In March, Barneys New York announced it will be opening a new store at American Dream, the massive retail complex currently under construction in New Jersey that is set to open in October. It will be the first Barneys store in New Jersey. But given recent news about Barneys, that the company is exploring filing for bankruptcy due to financial struggles, the status — and wisdom — of opening an ambitious new store at this moment is in question. 

To make matters more complicated, earlier this week it was reported that an undisclosed number of Barneys employees’ direct deposit paychecks did not come through, leading many to worry that the company was going under, effective immediately, though Barneys said this was a technical error and issued paper checks instead. The company has been struggling with high rents, which were reportedly up to $46 million annually for its Madison Avenue store. The company sees an estimated $900 million in annual revenue, and some are predicting the company will announce bankruptcy as soon as this week.

But despite the situation, American Dream said there are no changes to their current plan with Barneys.

“American Dream has a fantastic relationship with Barneys, and I look forward to continuing to work with Daniella [Vitale, CEO of Barneys] and the team,” said Don Ghermezian, American Dream’s CEO. “Barneys New York at American Dream is moving ahead with construction and opening as planned — the store will be a model for the future. Together, we are creating an environment for guests to experience luxury, dining and entertainment in a completely unique way.”

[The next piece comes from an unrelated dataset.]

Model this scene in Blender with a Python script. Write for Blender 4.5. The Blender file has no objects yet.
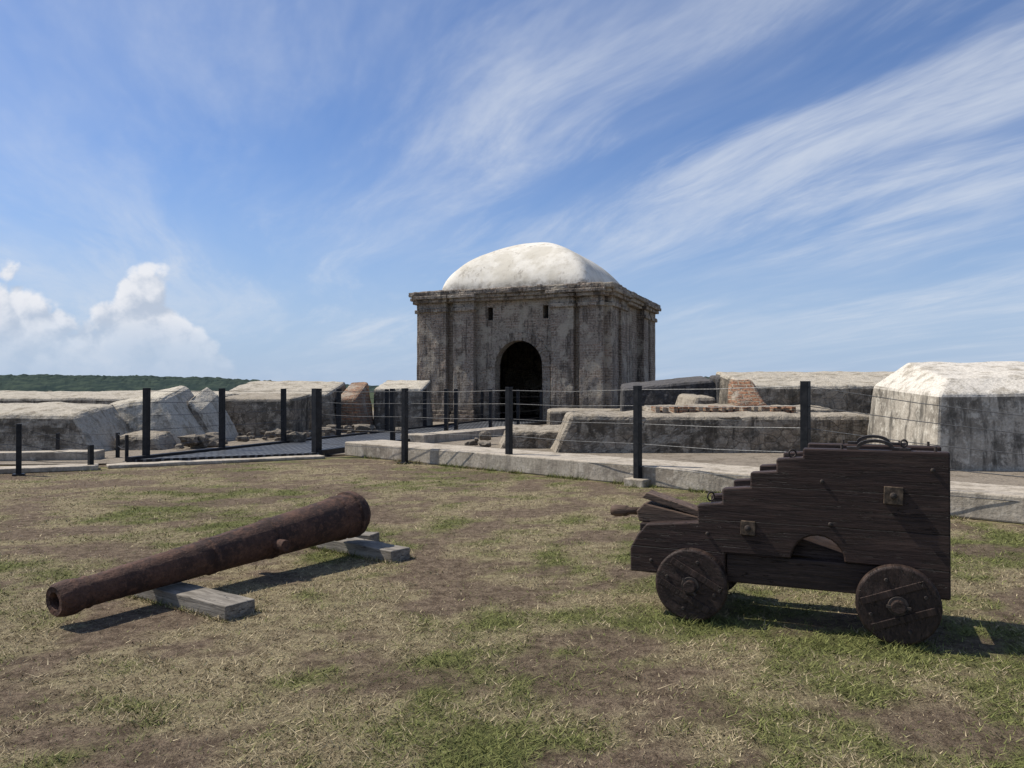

For a company that is close to filing for bankruptcy, opening and running an ambitious new store — with its signature Fred’s Restaurant inside — in an ambitious new retail space, in an untested market for the company is risky, according to retail experts.

“Neiman Marcus is in the same situation at Hudson Yards,” said Scott Stuart, CEO of Turnaround Management Association. “They’re the marquee name in that mall, and they’re way over-expanded and struggling a lot. They might have to restructure soon, too; there’s been buzz about that for a while. Just like Barneys, they’re a marquee retail brand that has commoditized itself too much. They think, ‘[What we do] works on Fifth Avenue, so it can work anywhere,’ but that’s not always the case.”

Despite some recent revenue growth, Neiman Marcus is currently more than $4 billion in debt. Another Barneys competitor, Saks, is also moving into American Dream, but is in a much better financial spot than Barneys. While the rest of its parent company HBC struggles, Saks has been a bright spot for the company.

Part of the reason Barneys and other big retailers, like Lord & Taylor and Neiman Marcus, have struggled is due to skyrocketing rents in markets like New York City, coupled with stiff competition from online retailers, including Amazon. These two factors combined make continued brick-and-mortar expansion difficult. For a brand that has openly acknowledged skyrocketing rent prices and brick-and-mortar over-expansion as problems, a big new store seems like a daunting addition to its costs. 

Barneys is not the only one put at risk by this play. American Dream, which has had a long, torturous development period lasting more than 10 years, does not need any more hiccups en route to its opening. While American Dream’s rent prices are not publicly available, the company did say that it has already rented more than 85% of the space. It would not bode well for the mall’s long-awaited opening if one of its marquee retail partners falls off early on.

Additionally, if Barneys does file for bankruptcy, it is not guaranteed it will be able to see itself through to the other side and come out more sustainable, particularly since most companies have only 240 days to sit in bankruptcy, according to Section 365 of the Bankruptcy Code.

“Barneys will not have the latitude of time to double-down on what they’re already doing, nor will they have the time to come up with something completely new,” Stuart said. “It’s too costly. Neither their vendors nor landlords will want to sustain an aggressive growth model right now. The bankruptcy laws just will not give them enough time. If you don’t go into these periods knowing what you’re going to look like coming out, you won’t win. Most of the retailers that have filed for bankruptcy in the last five years — KB Toys, for example — have liquidated. I don’t know what Barneys’ strategy will be, but doubling down on what they’re doing will be riskiest.”

With American Dream set to open in October, Barneys does not have much time to figure out what it needs to do to avoid financial insolvency. If it can’t properly restructure in time, the plan for American Dream — and the company as a whole — will be in jeopardy.